WHAT IS EXPECTED:
Note each line that includes the word "scene". Copy those lines.

___

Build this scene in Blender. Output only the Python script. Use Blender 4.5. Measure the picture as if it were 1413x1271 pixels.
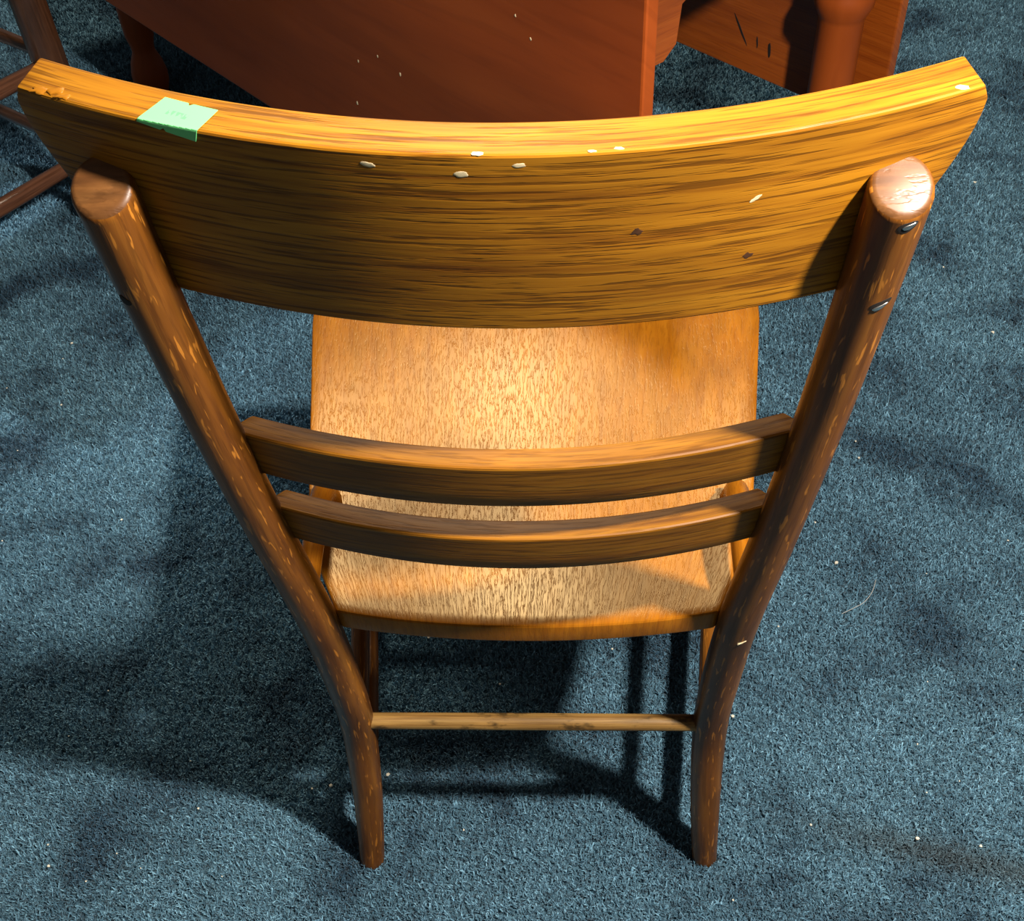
import bpy, bmesh, math, random
from mathutils import Vector, Matrix
from math import sin, cos, pi, radians

random.seed(7)
for o in list(bpy.data.objects):
    bpy.data.objects.remove(o, do_unlink=True)
scene = bpy.context.scene
col = scene.collection

# ------------------------------------------------------------------ camera
cam_data = bpy.data.cameras.new('camera')
cam_data.sensor_fit = 'HORIZONTAL'
cam_data.sensor_width = 36.0
cam_data.lens = 1615.42 / 1413.0 * 36.0
cam_data.clip_start = 0.02
cam_data.clip_end = 60
camera = bpy.data.objects.new('camera', cam_data)
col.objects.link(camera)
RGT = Vector((0.99893031, 0.02979983, -0.03535813))
UPV = Vector((0.00406222, 0.7051396, 0.70905687))
FWD = Vector((-0.04606219, 0.70844203, -0.70426427))
m = Matrix.Identity(4)
for i in range(3):
    m[i][0] = RGT[i]; m[i][1] = UPV[i]; m[i][2] = -FWD[i]
m.translation = Vector((0.03131229, -0.57278182, 1.16232195))
camera.matrix_world = m
scene.camera = camera

# ------------------------------------------------------------------ world, lights, exposure
world = bpy.data.worlds.new('room_ambience')
world.use_nodes = True
bg = world.node_tree.nodes['Background']
bg.inputs[0].default_value = (1.0, 0.97, 0.93, 1)
bg.inputs[1].default_value = 0.09
scene.world = world

def look_at(o, target):
    d = Vector(target) - o.location
    o.rotation_euler = d.to_track_quat('-Z', 'Y').to_euler()

def point_lamp(name, loc, power, radius, color):
    l = bpy.data.lights.new(name, 'POINT')
    l.energy = power; l.shadow_soft_size = radius; l.color = color
    o = bpy.data.objects.new(name, l); col.objects.link(o); o.location = loc
    return o

def ceiling_panel(name, loc, target, power, sx, sy, color):
    l = bpy.data.lights.new(name, 'AREA')
    l.shape = 'RECTANGLE'; l.size = sx; l.size_y = sy
    l.energy = power; l.color = color
    o = bpy.data.objects.new(name, l); col.objects.link(o); o.location = loc
    look_at(o, target)
    return o

point_lamp('shop_lamp', (0.505, -0.320, 1.44), 122, 0.032, (1.0, 0.94, 0.84))
ceiling_panel('ceiling_light', (-0.14, 2.10, 2.65), (0.0, 0.4, 0.3), 52, 0.30, 0.25, (1.0, 0.88, 0.68))
def spot_lamp(name, loc, target, power, angle, radius, color):
    l = bpy.data.lights.new(name, 'SPOT')
    l.energy = power; l.spot_size = radians(angle); l.spot_blend = 0.9; l.shadow_soft_size = radius; l.color = color
    o = bpy.data.objects.new(name, l); col.objects.link(o); o.location = loc
    look_at(o, target)
    return o
spot_lamp('left_fill_spot', (-2.2, 1.6, 2.3), (-1.08, 0.88, 0.0), 480, 31, 0.05, (1.0, 0.96, 0.90))  # unseen spot, added to brighten the carpet and dark chair at left

scene.view_settings.view_transform = 'Standard'
scene.view_settings.look = 'None'
scene.view_settings.gamma = 1
scene.view_settings.use_curve_mapping = False
scene.view_settings.exposure = 0.0

# ------------------------------------------------------------------ helpers
def link(name, me, mat, parent=None):
    o = bpy.data.objects.new(name, me)
    col.objects.link(o)
    if mat is not None:
        me.materials.append(mat)
    if parent is not None:
        o.parent = parent
    return o

def empty(name, loc=(0, 0, 0), label=None, cat=None, group=None):
    o = bpy.data.objects.new(name, None)
    col.objects.link(o)
    o.location = loc
    o.empty_display_size = 0.05
    tag(o, label, cat, group)
    return o

def tag(o, label=None, cat=None, group=None, kind=None):
    if label: o['label'] = label
    if cat: o['category'] = cat
    if group: o['group'] = group
    if kind: o['kind'] = kind
    return o

def finish(bm, name, smooth=True, ang=40):
    bmesh.ops.recalc_face_normals(bm, faces=bm.faces)
    me = bpy.data.meshes.new(name)
    bm.to_mesh(me); bm.free()
    if smooth:
        me.polygons.foreach_set('use_smooth', [True] * len(me.polygons))
        me.set_sharp_from_angle(angle=radians(ang))
    return me

def slab(fn, nu, nv, lu, lv, t, bevel=0.002, segs=2, grain='u'):
    """closed slab. fn(u, v, w) -> Vector, u v in 0..1, w in 0..1 through the thickness.
    UV: metres, first axis along the grain."""
    bm = bmesh.new()
    uvl = bm.loops.layers.uv.new('UVMap')
    V = {}
    for w in (0, 1):
        for i in range(nu + 1):
            for j in range(nv + 1):
                V[i, j, w] = bm.verts.new(fn(i / nu, j / nv, w))
    def face(keys):
        f = bm.faces.new([V[k] for k in keys])
        for lp, (i, j, w) in zip(f.loops, keys):
            a = i / nu * lu; b = j / nv * lv + w * t
            lp[uvl].uv = (a, b) if grain == 'u' else (b, a)
        return f
    for w in (0, 1):
        for i in range(nu):
            for j in range(nv):
                face([(i, j, w), (i + 1, j, w), (i + 1, j + 1, w), (i, j + 1, w)])
    for i in range(nu):
        for j in (0, nv):
            face([(i, j, 0), (i + 1, j, 0), (i + 1, j, 1), (i, j, 1)])
    for j in range(nv):
        for i in (0, nu):
            face([(i, j, 0), (i, j + 1, 0), (i, j + 1, 1), (i, j, 1)])
    bmesh.ops.recalc_face_normals(bm, faces=bm.faces)
    if bevel:
        es = [e for e in bm.edges if len(e.link_faces) == 2 and e.calc_face_angle(0) > radians(40)]
        bmesh.ops.bevel(bm, geom=es, offset=bevel, segments=segs, profile=0.5, affect='EDGES', clamp_overlap=True)
    return bm

def catmull(pts, n):
    """pts: list of tuples (x,y,z,r...) -> smooth resample, n per span"""
    out = []
    P = [tuple(p) for p in pts]
    P = [tuple(2 * a - b for a, b in zip(P[0], P[1]))] + P + [tuple(2 * a - b for a, b in zip(P[-1], P[-2]))]
    for k in range(1, len(P) - 2):
        p0, p1, p2, p3 = P[k - 1:k + 3]
        for s in range(n):
            t = s / n
            out.append(tuple(0.5 * (2 * b + (c - a) * t + (2 * a - 5 * b + 4 * c - d) * t * t + (3 * b - a - 3 * c + d) * t ** 3)
                             for a, b, c, d in zip(p0, p1, p2, p3)))
    out.append(P[-2])
    return out

def tube(path, seg=24, cap_round=0.0, cap_normals=(None, None), bumpy=0.0, squash=1.0):
    """path: list of (x,y,z,r). UV in metres, first axis along the tube."""
    bm = bmesh.new()
    uvl = bm.loops.layers.uv.new('UVMap')
    pts = [Vector(p[:3]) for p in path]; rad = [p[3] for p in path]
    n = len(pts)
    rings = []
    ref = Vector((1, 0, 0))
    s = 0; S = [0]
    for i in range(1, n):
        s += (pts[i] - pts[i - 1]).length; S.append(s)
    for i in range(n):
        t = (pts[min(i + 1, n - 1)] - pts[max(i - 1, 0)]).normalized()
        if abs(t.dot(ref)) > 0.95: ref = Vector((0, 1, 0))
        a = (ref - t * ref.dot(t)).normalized(); b = t.cross(a)
        ring = []
        cn = cap_normals[0] if i == 0 else cap_normals[1] if i == n - 1 else None
        for k in range(seg):
            th = 2 * pi * k / seg
            off = (a * cos(th) + b * sin(th) * squash) * rad[i]
            p = pts[i] + off
            if cn is not None:               # slanted cut: slide along the axis to the cut plane
                c = Vector(cn).normalized()
                p = p - t * (off.dot(c) / t.dot(c))
            ring.append(bm.verts.new(p))
        rings.append(ring)
    for i in range(n - 1):
        for k in range(seg):
            k2 = (k + 1) % seg
            f = bm.faces.new([rings[i][k], rings[i][k2], rings[i + 1][k2], rings[i + 1][k]])
            uv = [(S[i], k), (S[i], k + 1), (S[i + 1], k + 1), (S[i + 1], k)]
            for lp, (a_, kk) in zip(f.loops, uv):
                lp[uvl].uv = (a_, kk / seg * 2 * pi * 0.014)
    for ring, c, i in ((rings[0], -1, 0), (rings[-1], 1, n - 1)):
        r0 = rad[i]
        f = bm.faces.new(ring)
        for lp in f.loops:
            d = lp.vert.co - pts[i]
            lp[uvl].uv = (d.x * 0.3, d.y + 0.3)
        if cap_round:
            bmesh.ops.recalc_face_normals(bm, faces=bm.faces)
            es = [e for e in f.edges]
            bmesh.ops.bevel(bm, geom=es, offset=min(cap_round, r0 * 0.6), segments=3, profile=0.5, affect='EDGES')
    return bm

def lathe(profile, seg=28):
    """profile: list of (r, z)."""
    return tube([(0, 0, z, r) for r, z in profile], seg)

def disc(name, centre, normal, ra, rb, h, mat, parent=None, axis=None, wob=0.0, seg=14, label=None):
    """small elliptical button: ra along axis, rb across, h proud, rounded shoulder"""
    nrm = Vector(normal).normalized()
    ax = Vector(axis) if axis is not None else (Vector((1, 0, 0)) if abs(nrm.x) < .9 else Vector((0, 1, 0)))
    ax = (ax - nrm * ax.dot(nrm)).normalized(); bx_ = nrm.cross(ax)
    bm = bmesh.new()
    ws = [1 + wob * random.uniform(-1, 1) for _ in range(seg)]
    rings = []
    for f, z in ((1.0, -.6), (1.0, .35), (.86, .8), (.55, 1.0)):
        rings.append([bm.verts.new(Vector(centre) + ax * ra * f * ws[k] * cos(2 * pi * k / seg) + bx_ * rb * f * ws[k] * sin(2 * pi * k / seg) + nrm * h * z) for k in range(seg)])
    for r0, r1 in zip(rings, rings[1:]):
        for k in range(seg):
            bm.faces.new([r0[k], r0[(k + 1) % seg], r1[(k + 1) % seg], r1[k]])
    bm.faces.new(rings[0]); bm.faces.new(rings[-1])
    o = link(name, finish(bm, name, ang=60), mat, parent)
    if label: o['label'] = label
    return o

# ------------------------------------------------------------------ materials
def nt(name):
    mt = bpy.data.materials.new(name); mt.use_nodes = True
    t = mt.node_tree
    return mt, t, t.nodes, t.links, t.nodes['Principled BSDF']

def wood(name, dark, mid, light, along=5.0, across=160.0, pore=0.5, pore_al=14.0, pore_ac=420.0,
         rough=0.38, coat=0.3, coat_rough=0.2, bump=0.25, fleck=0.0, wear=0.0, seed=0.0, blotch=0.35,
         distort=0.25, spec=0.5):
    mt, t, N, L, bsdf = nt(name)
    uv = N.new('ShaderNodeUVMap'); uv.uv_map = 'UVMap'
    def mapped(sx, sy, off=0.0):
        mp = N.new('ShaderNodeMapping')
        mp.inputs['Scale'].default_value = (sx, sy, 1)
        mp.inputs['Location'].default_value = (seed + off, seed * 1.7 + off, seed)
        L.new(uv.outputs[0], mp.inputs[0]); return mp
    def noise(mp, detail=4, rough_=0.6, dist=0.0, scale=1.0):
        n = N.new('ShaderNodeTexNoise'); n.inputs['Scale'].default_value = scale
        n.inputs['Detail'].default_value = detail; n.inputs['Roughness'].default_value = rough_
        n.inputs['Distortion'].default_value = dist
        L.new(mp.outputs[0], n.inputs['Vector']); return n
    def ramp(src, stops):
        r = N.new('ShaderNodeValToRGB'); e = r.color_ramp.elements
        while len(e) < len(stops): e.new(0.5)
        for k, (p, c) in enumerate(stops):
            e[k].position = p; e[k].color = tuple(c) + (1,) if len(c) == 3 else c
        L.new(src, r.inputs[0]); return r
    def mix(fac, a, b, mode='MIX'):
        mx = N.new('ShaderNodeMix'); mx.data_type = 'RGBA'; mx.blend_type = mode
        if isinstance(fac, float): mx.inputs[0].default_value = fac
        else: L.new(fac, mx.inputs[0])
        for s, v in ((6, a), (7, b)):
            if isinstance(v, tuple): mx.inputs[s].default_value = v + (1,)
            else: L.new(v, mx.inputs[s])
        return mx.outputs[2]
    g = noise(mapped(along, across), 5, 0.62, distort)
    gr = ramp(g.outputs[0], [(0.30, dark), (0.5, mid), (0.72, light)])
    c = gr.outputs[0]
    bl = noise(mapped(along * 1.3, along * 4, 3.1), 3, 0.5)
    blr = ramp(bl.outputs[0], [(0.3, (1 - blotch,) * 3), (0.7, (1 + blotch * 0.5,) * 3)])
    c = mix(1.0, c, blr.outputs[0], 'MULTIPLY')
    p = noise(mapped(pore_al, pore_ac, 7.7), 3, 0.6, 0.15)
    pr = ramp(p.outputs[0], [(0.40, (1, 1, 1)), (0.49, (0, 0, 0))])
    mth = N.new('ShaderNodeMath'); mth.operation = 'MULTIPLY'; mth.inputs[1].default_value = pore
    L.new(pr.outputs[0], mth.inputs[0])
    c = mix(mth.outputs[0], c, tuple(v * 0.5 for v in dark))
    if fleck:
        fl = noise(mapped(40, 330, 5.5), 2, 0.5, 0.3)
        fr = ramp(fl.outputs[0], [(0.62, (0, 0, 0)), (0.66, (1, 1, 1))])
        fm = N.new('ShaderNodeMath'); fm.operation = 'MULTIPLY'; fm.inputs[1].default_value = fleck
        L.new(fr.outputs[0], fm.inputs[0])
        c = mix(fm.outputs[0], c, tuple(min(1, v * 2.2) for v in light))
    if wear:
        wn = noise(mapped(26, 30, 9.1), 4, 0.65)
        wr = ramp(wn.outputs[0], [(0.56, (0, 0, 0)), (0.66, (1, 1, 1))])
        wm = N.new('ShaderNodeMath'); wm.operation = 'MULTIPLY'; wm.inputs[1].default_value = wear
        L.new(wr.outputs[0], wm.inputs[0])
        c = mix(wm.outputs[0], c, tuple(v * 0.12 for v in mid))
    L.new(c, bsdf.inputs['Base Color'])
    bsdf.inputs['Roughness'].default_value = rough
    bsdf.inputs['Coat Weight'].default_value = coat
    bsdf.inputs['Coat Roughness'].default_value = coat_rough
    bsdf.inputs['Specular IOR Level'].default_value = spec
    b1 = N.new('ShaderNodeBump'); b1.inputs['Strength'].default_value = bump; b1.inputs['Distance'].default_value = 0.0006
    inv = N.new('ShaderNodeMath'); inv.operation = 'SUBTRACT'; inv.inputs[0].default_value = 1.0
    L.new(pr.outputs[0], inv.inputs[1]); L.new(inv.outputs[0], b1.inputs['Height'])
    b2 = N.new('ShaderNodeBump'); b2.inputs['Strength'].default_value = bump * 0.6; b2.inputs['Distance'].default_value = 0.0008
    L.new(g.outputs[0], b2.inputs['Height']); L.new(b1.outputs[0], b2.inputs['Normal'])
    L.new(b2.outputs[0], bsdf.inputs['Normal'])
    if coat: L.new(b2.outputs[0], bsdf.inputs['Coat Normal'])
    return mt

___

CORRECT OUTPUT:
Build this scene in Blender. Output only the Python script. Use Blender 4.5. Measure the picture as if it were 1413x1271 pixels.
scene = bpy.context.scene
col = scene.collection
scene.camera = camera
scene.world = world
scene.view_settings.view_transform = 'Standard'
scene.view_settings.look = 'None'
scene.view_settings.gamma = 1
scene.view_settings.use_curve_mapping = False
scene.view_settings.exposure = 0.0